Inflation

End Trump’s Trade War? Easy Inflation Win Could Backfire on Biden

Removing tariffs on Chinese imports would lower prices but open the president to Republican attacks.

U.S. President Joe Biden meets with Chinese President Xi Jinping during a virtual summit from the White House’s Roosevelt Room on Nov. 15, 2021.

Source: Getty Images

Despite his criticism of Donald Trump’s foreign policy, President Joe Biden has held fast to many aspects of it, from sanctions on Iran to the embargo on Cuba. Yet as inflation surges and threatens to undermine the U.S. economic recovery, the president is in a bind when it comes to Trump-era tariffs on China.
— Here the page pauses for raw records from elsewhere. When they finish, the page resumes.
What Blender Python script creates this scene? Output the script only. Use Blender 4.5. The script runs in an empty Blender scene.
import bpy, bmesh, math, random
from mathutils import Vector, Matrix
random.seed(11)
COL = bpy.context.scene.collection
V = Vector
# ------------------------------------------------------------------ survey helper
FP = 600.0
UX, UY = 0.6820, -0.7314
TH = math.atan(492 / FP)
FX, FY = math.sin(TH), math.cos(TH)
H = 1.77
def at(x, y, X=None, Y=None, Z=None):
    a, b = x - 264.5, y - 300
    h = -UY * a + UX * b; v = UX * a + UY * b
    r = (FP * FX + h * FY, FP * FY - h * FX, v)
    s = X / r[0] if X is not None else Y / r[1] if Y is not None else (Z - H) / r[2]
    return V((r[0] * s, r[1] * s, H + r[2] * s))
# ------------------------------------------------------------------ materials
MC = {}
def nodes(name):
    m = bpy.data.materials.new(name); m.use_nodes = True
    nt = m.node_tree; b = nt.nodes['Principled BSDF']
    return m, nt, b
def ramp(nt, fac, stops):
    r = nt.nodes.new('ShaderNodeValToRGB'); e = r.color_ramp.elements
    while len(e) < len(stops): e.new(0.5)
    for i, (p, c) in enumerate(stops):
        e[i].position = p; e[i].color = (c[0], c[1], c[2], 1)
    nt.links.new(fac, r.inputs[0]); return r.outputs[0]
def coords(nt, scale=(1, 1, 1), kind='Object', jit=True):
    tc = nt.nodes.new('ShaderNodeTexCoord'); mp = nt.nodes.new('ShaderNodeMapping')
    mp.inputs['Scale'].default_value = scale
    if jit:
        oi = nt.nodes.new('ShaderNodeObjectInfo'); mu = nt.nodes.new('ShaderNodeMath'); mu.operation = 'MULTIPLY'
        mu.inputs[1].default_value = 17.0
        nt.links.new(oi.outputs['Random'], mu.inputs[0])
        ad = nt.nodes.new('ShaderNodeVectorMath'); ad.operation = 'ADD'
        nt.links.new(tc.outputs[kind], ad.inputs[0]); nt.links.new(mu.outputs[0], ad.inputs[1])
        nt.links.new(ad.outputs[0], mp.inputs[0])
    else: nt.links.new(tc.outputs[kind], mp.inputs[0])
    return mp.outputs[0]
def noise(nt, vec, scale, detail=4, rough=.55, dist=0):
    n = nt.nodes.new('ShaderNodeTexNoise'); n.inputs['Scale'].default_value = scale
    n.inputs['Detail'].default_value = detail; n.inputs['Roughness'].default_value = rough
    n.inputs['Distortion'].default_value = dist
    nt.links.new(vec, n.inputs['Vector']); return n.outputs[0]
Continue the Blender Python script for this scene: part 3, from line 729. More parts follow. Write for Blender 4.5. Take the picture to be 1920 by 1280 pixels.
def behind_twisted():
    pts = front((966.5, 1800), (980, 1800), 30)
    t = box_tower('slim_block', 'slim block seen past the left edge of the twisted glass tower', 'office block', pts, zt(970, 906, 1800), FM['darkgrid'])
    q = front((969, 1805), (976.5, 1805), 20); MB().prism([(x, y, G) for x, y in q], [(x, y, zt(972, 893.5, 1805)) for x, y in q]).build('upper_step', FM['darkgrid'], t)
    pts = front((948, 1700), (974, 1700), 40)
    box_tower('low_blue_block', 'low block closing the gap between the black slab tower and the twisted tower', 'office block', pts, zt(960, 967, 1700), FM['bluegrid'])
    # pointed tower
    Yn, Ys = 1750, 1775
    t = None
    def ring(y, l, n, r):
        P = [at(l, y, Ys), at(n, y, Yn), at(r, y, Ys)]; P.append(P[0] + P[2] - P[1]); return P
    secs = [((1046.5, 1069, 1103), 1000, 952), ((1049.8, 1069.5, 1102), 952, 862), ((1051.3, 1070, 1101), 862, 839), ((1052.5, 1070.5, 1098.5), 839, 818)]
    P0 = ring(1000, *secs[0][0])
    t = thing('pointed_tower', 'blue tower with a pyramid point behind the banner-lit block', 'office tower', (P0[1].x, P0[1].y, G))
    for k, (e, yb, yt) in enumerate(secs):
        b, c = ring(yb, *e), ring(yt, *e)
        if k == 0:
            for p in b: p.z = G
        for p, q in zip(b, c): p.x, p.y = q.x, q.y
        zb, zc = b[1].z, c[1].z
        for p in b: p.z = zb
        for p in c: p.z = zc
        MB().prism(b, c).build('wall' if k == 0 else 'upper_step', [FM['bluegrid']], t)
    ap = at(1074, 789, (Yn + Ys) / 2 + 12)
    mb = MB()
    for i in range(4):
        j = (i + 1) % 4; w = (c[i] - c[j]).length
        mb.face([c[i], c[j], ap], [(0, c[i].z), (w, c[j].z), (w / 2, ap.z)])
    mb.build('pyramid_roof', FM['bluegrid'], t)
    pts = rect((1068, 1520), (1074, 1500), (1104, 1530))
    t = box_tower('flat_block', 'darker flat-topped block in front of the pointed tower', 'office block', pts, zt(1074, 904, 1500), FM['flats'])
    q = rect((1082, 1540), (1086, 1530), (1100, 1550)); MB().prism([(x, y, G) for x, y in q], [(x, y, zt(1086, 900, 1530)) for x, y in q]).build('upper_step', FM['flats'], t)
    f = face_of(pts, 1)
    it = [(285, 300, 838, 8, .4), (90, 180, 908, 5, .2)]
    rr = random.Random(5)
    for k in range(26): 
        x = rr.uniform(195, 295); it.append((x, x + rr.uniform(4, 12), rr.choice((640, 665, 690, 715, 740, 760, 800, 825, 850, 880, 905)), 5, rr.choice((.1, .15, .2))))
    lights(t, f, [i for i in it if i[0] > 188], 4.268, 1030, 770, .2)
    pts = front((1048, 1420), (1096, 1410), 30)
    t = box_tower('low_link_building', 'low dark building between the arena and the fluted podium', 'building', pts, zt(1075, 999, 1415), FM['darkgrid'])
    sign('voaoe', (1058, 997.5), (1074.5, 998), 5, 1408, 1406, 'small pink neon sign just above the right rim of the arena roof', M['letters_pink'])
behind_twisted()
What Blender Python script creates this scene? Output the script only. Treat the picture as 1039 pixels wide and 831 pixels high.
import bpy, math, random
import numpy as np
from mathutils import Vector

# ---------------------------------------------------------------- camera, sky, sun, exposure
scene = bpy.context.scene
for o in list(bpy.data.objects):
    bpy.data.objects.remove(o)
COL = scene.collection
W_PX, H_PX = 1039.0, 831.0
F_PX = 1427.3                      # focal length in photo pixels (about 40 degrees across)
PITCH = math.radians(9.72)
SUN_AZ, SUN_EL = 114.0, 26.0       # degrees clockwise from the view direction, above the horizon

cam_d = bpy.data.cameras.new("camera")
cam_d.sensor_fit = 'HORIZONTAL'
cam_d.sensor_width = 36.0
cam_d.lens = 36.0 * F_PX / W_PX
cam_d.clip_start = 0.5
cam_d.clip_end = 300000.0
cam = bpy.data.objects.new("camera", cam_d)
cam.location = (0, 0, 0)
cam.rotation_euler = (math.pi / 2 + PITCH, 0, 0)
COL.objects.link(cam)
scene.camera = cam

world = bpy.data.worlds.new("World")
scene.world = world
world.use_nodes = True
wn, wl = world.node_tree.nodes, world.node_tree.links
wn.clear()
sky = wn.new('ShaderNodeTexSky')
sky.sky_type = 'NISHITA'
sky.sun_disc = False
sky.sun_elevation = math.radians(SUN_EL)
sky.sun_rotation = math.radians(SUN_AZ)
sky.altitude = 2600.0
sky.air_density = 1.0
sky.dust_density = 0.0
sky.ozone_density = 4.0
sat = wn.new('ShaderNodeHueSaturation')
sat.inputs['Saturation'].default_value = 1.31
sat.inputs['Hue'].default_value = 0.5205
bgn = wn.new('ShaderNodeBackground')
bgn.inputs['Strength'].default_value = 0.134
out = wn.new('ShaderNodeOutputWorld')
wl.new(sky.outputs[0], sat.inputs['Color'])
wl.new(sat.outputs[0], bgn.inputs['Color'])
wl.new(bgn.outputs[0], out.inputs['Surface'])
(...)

Economists say undoing those tariffs would lower prices, offering immediate relief to American consumers. Yet removing the tariffs without getting much in return from Beijing would allow Republicans to castigate Biden as soft on America’s biggest competitor—an accusation Trump repeatedly lobbed at his rival during the 2020 presidential race. The political case for China hawkishness is clear: Polls show a sharp rise in recent years in the share of Americans who view China negatively. Plus, there’s now a bipartisan consensus in Washington that previous diplomatic approaches to change China’s economic behavior haven’t worked and a case for using the tariffs as leverage in new trade talks.